### WORK TO DO
Extract the whole listing as it stands. Do not include the pictures.

(begin)

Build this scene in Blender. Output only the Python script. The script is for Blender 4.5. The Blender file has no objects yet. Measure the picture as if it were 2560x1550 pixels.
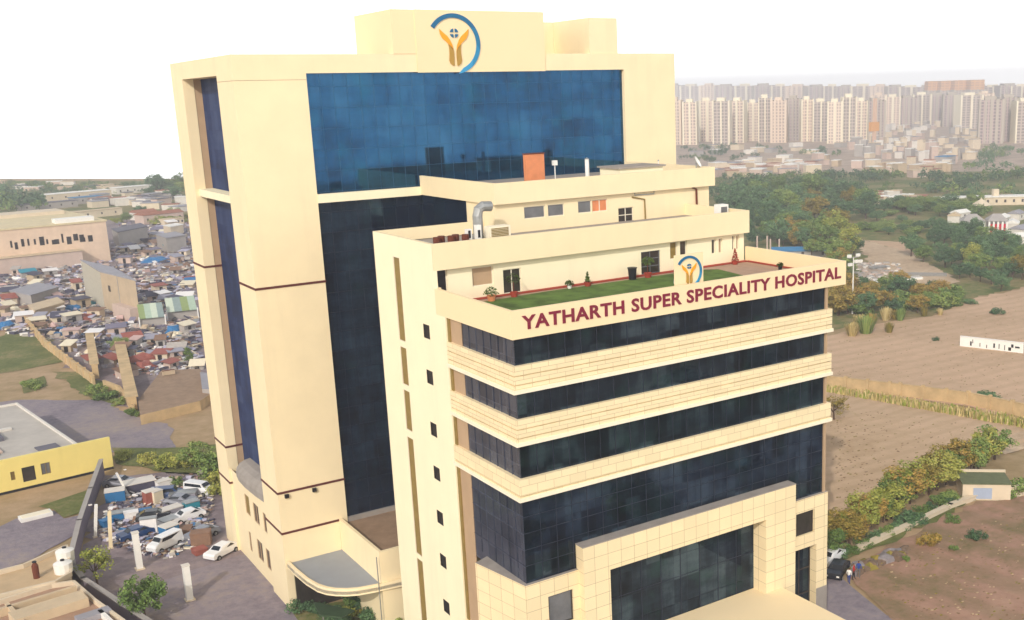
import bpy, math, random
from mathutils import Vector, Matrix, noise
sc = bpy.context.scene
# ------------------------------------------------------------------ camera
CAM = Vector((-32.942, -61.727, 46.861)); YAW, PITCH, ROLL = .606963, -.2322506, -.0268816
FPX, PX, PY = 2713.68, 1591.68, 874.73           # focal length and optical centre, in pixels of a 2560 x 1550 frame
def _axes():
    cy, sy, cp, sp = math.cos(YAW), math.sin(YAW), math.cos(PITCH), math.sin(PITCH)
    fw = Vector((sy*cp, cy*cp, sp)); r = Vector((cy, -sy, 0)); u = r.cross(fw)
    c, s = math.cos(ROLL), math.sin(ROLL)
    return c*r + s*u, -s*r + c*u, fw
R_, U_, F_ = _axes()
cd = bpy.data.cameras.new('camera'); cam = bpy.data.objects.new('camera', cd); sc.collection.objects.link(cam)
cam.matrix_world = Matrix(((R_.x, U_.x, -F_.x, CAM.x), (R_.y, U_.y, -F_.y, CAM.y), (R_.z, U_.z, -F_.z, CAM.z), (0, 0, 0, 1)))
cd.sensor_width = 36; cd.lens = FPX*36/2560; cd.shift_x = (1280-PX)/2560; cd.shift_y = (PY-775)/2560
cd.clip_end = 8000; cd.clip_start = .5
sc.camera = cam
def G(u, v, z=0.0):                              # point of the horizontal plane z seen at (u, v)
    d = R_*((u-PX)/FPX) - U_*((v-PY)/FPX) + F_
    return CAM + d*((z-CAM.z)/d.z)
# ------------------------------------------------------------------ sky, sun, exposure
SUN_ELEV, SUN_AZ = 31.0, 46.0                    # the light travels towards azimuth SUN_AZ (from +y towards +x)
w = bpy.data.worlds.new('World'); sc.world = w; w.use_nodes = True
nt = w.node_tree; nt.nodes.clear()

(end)

### OUTPUT
Build this scene in Blender. Output only the Python script. The script is for Blender 4.5. The Blender file has no objects yet. Measure the picture as if it were 2560x1550 pixels.
import bpy, math, random
from mathutils import Vector, Matrix, noise
sc = bpy.context.scene
# ------------------------------------------------------------------ camera
CAM = Vector((-32.942, -61.727, 46.861)); YAW, PITCH, ROLL = .606963, -.2322506, -.0268816
FPX, PX, PY = 2713.68, 1591.68, 874.73           # focal length and optical centre, in pixels of a 2560 x 1550 frame
def _axes():
    cy, sy, cp, sp = math.cos(YAW), math.sin(YAW), math.cos(PITCH), math.sin(PITCH)
    fw = Vector((sy*cp, cy*cp, sp)); r = Vector((cy, -sy, 0)); u = r.cross(fw)
    c, s = math.cos(ROLL), math.sin(ROLL)
    return c*r + s*u, -s*r + c*u, fw
R_, U_, F_ = _axes()
cd = bpy.data.cameras.new('camera'); cam = bpy.data.objects.new('camera', cd); sc.collection.objects.link(cam)
cam.matrix_world = Matrix(((R_.x, U_.x, -F_.x, CAM.x), (R_.y, U_.y, -F_.y, CAM.y), (R_.z, U_.z, -F_.z, CAM.z), (0, 0, 0, 1)))
cd.sensor_width = 36; cd.lens = FPX*36/2560; cd.shift_x = (1280-PX)/2560; cd.shift_y = (PY-775)/2560
cd.clip_end = 8000; cd.clip_start = .5
sc.camera = cam
def G(u, v, z=0.0):                              # point of the horizontal plane z seen at (u, v)
    d = R_*((u-PX)/FPX) - U_*((v-PY)/FPX) + F_
    return CAM + d*((z-CAM.z)/d.z)
# ------------------------------------------------------------------ sky, sun, exposure
SUN_ELEV, SUN_AZ = 31.0, 46.0                    # the light travels towards azimuth SUN_AZ (from +y towards +x)
w = bpy.data.worlds.new('World'); sc.world = w; w.use_nodes = True
nt = w.node_tree; nt.nodes.clear()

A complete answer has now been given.